В жаркий весенний день стоявший в лагере полк, в котором служил князь Церетели, встречал товарищеским обедом офицеров другого полка. Распорядителем обеда был капитан, в роте которого Церетели служил офицером. Когда обед уже близился к концу, к Церетели подошел его вестовой (казенная прислуга) и сообщил, что в лагерь приехала его жена, ожидает его в палатке и просит прислать ей бутылку вина. В офицерском буфете вина уже не было, и Церетели, взяв стоящую на столе недопитую бутылку, передал ее вестовому. Распорядитель, капитан, сделал ему замечание, а на объяснение Церетели, что вино он послал своей жене, грубо заметил, что стоящие на столе угощения предназначены не для жен, а для гостей. Обиженный Церетели ответил неуместной насмешкой, за которую капитан громко назвал его дураком. Церетели встал из-за стола и, подойдя к капитану, ударил его по лицу.

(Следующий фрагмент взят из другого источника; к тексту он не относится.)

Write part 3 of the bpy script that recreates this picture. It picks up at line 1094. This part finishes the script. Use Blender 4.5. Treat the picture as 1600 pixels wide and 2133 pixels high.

При такого рода столкновениях обычно искусственно создавалась такая обстановка, которая позволяла независимо от служебных отношений передавать дела на рассмотрение товарищеского суда общества офицеров. Решением суда в данном случае была бы дуэль, но капитан нашел для себя более удобным другой исход. Он донес о случившемся официальным рапортом и потребовал предания своего подчиненного военному суду по обвинению в тягчайшем нарушении военной дисциплины.

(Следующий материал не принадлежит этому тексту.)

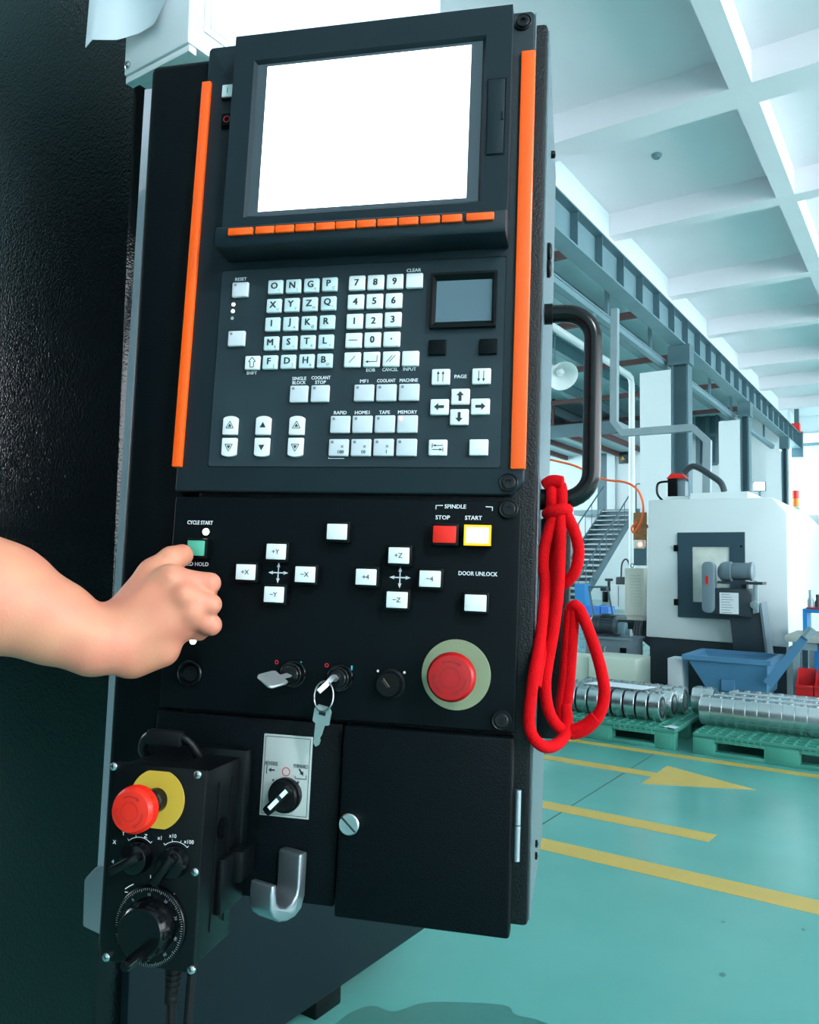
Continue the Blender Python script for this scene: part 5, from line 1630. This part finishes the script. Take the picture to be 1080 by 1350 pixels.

За несколько дней до судебного разбирательства ко мне, как защитнику Церетели, приехал командир полка и, изложив все обстоятельства дела, между прочим сказал, что за день до инцидента он словесно приказал Церетели временно замещать одного из ротных командиров. Офицер этот воспользовался двумя праздничными днями и по его просьбе командир приказал о начале его отпуска и назначении Церетели заместителем формально объявить в приказе после праздников, т. е. двумя днями позже его фактического отъезда. Выходило так, что в момент оскорбления Церетели уже в роте капитана не состоял, а потому и удар нанесен был не начальнику, а равному с ним офицеру. Само собой разумеется, что я поспешил использовать это в высшей степени ценное показание, и предложил командиру явиться в судебное заседание, тут же составил и вручил листок с вопросами, которые буду предлагать ему на суде и ответами, которые он должен будет делать. Командир был георгиевский кавалер, но человек уже старый и не особенно толковый. Чтобы придать его показаниям необходимую ясность и бесспорность, надо было предусмотреть вопросы прокурора и его к ним подготовить.